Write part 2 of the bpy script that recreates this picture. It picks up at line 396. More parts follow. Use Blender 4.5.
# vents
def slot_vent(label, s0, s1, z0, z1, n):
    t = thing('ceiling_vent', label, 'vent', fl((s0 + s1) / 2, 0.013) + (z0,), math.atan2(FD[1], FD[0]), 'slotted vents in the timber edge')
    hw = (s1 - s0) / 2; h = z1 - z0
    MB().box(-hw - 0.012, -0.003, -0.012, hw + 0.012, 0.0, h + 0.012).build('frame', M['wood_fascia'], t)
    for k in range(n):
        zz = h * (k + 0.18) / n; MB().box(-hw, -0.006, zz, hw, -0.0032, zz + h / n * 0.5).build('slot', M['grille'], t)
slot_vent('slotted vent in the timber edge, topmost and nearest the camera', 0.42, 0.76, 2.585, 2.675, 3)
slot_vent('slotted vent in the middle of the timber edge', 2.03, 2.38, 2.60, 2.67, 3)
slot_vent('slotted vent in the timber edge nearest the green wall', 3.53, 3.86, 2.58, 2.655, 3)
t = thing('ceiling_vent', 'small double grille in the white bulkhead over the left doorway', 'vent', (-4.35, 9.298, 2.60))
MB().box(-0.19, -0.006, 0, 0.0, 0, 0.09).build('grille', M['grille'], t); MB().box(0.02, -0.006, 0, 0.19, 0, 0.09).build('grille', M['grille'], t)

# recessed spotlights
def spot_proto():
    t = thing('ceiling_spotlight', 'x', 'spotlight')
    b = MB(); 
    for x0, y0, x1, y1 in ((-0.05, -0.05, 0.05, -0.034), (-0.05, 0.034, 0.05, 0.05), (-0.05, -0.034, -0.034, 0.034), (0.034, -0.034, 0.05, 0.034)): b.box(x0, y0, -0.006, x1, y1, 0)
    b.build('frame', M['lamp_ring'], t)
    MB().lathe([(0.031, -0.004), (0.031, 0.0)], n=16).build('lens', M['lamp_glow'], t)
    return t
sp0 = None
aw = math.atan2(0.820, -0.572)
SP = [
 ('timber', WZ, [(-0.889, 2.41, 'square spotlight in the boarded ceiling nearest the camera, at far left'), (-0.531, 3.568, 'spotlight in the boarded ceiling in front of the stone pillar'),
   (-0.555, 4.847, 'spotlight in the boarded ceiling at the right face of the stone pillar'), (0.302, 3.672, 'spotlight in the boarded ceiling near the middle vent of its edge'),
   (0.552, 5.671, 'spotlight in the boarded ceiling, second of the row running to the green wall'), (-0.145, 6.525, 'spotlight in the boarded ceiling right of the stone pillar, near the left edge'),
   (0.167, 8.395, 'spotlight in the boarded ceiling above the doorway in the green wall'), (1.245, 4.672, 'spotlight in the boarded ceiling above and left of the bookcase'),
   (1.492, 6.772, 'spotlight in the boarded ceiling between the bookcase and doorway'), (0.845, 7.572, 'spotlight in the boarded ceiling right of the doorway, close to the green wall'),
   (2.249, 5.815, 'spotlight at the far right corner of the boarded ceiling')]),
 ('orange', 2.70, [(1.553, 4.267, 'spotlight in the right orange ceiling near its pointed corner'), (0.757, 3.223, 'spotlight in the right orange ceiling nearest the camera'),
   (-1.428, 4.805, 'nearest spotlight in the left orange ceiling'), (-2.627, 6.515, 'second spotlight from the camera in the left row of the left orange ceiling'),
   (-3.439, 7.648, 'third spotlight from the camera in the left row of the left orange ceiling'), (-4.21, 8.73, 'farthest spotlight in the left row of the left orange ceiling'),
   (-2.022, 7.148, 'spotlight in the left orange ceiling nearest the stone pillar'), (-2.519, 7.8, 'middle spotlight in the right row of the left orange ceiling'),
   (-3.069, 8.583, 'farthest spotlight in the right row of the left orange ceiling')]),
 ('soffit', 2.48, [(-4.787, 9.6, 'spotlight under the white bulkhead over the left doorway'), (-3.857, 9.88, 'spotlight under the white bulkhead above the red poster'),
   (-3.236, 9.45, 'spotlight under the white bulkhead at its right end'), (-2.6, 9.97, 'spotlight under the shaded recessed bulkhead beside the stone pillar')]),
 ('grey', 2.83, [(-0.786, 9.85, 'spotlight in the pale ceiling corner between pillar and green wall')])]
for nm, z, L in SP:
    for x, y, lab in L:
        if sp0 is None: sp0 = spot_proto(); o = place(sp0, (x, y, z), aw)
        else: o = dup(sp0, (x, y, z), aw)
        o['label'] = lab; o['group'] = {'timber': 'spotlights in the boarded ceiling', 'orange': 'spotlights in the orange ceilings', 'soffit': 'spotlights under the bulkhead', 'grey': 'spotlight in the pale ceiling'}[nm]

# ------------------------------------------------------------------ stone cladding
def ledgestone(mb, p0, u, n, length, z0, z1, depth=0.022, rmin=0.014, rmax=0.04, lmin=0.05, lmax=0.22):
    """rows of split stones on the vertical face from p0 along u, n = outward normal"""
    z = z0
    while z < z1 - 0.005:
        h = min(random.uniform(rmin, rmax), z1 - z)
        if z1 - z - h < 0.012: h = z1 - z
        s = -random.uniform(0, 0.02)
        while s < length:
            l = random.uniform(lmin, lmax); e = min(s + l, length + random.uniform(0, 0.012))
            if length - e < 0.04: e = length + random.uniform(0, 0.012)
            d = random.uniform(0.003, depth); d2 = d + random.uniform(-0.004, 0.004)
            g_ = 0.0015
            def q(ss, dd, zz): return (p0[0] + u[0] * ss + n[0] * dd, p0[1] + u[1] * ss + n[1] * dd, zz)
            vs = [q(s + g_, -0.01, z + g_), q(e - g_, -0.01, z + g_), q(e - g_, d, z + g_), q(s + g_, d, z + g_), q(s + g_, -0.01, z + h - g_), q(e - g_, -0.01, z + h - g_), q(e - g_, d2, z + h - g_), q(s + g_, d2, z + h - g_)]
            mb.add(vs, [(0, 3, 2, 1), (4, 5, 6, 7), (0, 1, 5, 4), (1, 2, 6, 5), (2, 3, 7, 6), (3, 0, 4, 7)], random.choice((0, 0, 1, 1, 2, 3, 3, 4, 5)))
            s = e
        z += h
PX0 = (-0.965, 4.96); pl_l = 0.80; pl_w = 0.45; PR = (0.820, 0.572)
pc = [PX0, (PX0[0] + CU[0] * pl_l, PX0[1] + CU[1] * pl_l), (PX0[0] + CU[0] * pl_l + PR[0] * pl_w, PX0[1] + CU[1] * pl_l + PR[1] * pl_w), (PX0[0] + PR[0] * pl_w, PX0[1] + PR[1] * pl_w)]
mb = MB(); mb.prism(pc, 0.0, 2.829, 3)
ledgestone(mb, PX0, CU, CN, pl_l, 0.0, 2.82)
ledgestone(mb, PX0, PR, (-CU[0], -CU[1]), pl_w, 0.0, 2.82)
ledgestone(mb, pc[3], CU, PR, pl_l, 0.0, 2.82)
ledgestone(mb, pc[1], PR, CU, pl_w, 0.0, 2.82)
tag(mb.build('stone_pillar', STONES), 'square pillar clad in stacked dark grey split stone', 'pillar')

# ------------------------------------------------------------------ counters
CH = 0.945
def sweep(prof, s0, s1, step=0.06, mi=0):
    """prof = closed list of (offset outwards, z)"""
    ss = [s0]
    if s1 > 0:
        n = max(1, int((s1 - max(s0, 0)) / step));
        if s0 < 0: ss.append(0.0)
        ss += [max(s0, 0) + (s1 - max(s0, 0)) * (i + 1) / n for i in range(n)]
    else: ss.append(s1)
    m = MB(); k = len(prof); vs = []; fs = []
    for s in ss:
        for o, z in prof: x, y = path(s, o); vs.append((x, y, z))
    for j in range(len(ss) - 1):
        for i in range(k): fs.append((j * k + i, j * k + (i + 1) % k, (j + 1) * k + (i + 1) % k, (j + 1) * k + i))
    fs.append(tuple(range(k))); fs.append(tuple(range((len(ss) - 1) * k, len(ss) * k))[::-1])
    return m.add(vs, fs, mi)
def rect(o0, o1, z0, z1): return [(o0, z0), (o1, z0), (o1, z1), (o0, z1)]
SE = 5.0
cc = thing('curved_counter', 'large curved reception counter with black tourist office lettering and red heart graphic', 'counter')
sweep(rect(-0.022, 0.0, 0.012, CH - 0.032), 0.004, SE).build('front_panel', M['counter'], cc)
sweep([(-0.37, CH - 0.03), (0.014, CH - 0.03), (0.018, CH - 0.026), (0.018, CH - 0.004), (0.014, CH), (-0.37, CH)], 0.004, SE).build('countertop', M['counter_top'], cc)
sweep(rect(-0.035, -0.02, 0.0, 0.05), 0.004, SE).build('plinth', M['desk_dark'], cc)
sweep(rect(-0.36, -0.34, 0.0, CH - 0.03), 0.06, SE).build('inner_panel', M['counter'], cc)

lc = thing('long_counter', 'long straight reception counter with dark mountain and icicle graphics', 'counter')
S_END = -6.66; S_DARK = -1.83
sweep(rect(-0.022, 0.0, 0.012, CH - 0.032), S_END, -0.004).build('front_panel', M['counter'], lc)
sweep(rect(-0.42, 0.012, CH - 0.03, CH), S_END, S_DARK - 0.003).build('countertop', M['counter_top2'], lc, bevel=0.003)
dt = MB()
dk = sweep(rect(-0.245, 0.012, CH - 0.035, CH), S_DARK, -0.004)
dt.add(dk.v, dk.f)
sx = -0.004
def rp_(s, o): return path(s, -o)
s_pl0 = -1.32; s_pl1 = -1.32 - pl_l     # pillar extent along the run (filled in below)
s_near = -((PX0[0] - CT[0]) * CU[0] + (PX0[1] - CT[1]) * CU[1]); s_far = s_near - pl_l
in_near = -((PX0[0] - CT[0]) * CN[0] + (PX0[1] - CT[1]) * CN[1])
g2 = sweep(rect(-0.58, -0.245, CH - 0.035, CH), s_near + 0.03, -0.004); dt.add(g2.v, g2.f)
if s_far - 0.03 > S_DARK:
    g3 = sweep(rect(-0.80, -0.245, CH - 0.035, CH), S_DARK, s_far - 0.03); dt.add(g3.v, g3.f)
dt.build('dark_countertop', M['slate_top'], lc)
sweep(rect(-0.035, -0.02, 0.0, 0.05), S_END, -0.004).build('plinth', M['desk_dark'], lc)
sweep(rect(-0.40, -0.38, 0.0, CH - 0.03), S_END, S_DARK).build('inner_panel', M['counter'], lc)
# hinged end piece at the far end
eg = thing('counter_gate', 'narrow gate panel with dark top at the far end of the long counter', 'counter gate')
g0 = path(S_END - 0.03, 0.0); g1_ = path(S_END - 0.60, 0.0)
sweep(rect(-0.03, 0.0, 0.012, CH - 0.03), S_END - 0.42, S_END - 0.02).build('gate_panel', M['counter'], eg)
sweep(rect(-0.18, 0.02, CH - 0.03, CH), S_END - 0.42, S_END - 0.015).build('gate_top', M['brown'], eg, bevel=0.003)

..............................

Exercise instructions -
Your answer should be exactly the lines of the data above, from the first through the line containing "0.19, 0, 0.09).build('grille', M['grille'], t)".

Written answer -
Write part 2 of the bpy script that recreates this picture. It picks up at line 396. More parts follow. Use Blender 4.5.
# vents
def slot_vent(label, s0, s1, z0, z1, n):
    t = thing('ceiling_vent', label, 'vent', fl((s0 + s1) / 2, 0.013) + (z0,), math.atan2(FD[1], FD[0]), 'slotted vents in the timber edge')
    hw = (s1 - s0) / 2; h = z1 - z0
    MB().box(-hw - 0.012, -0.003, -0.012, hw + 0.012, 0.0, h + 0.012).build('frame', M['wood_fascia'], t)
    for k in range(n):
        zz = h * (k + 0.18) / n; MB().box(-hw, -0.006, zz, hw, -0.0032, zz + h / n * 0.5).build('slot', M['grille'], t)
slot_vent('slotted vent in the timber edge, topmost and nearest the camera', 0.42, 0.76, 2.585, 2.675, 3)
slot_vent('slotted vent in the middle of the timber edge', 2.03, 2.38, 2.60, 2.67, 3)
slot_vent('slotted vent in the timber edge nearest the green wall', 3.53, 3.86, 2.58, 2.655, 3)
t = thing('ceiling_vent', 'small double grille in the white bulkhead over the left doorway', 'vent', (-4.35, 9.298, 2.60))
MB().box(-0.19, -0.006, 0, 0.0, 0, 0.09).build('grille', M['grille'], t); MB().box(0.02, -0.006, 0, 0.19, 0, 0.09).build('grille', M['grille'], t)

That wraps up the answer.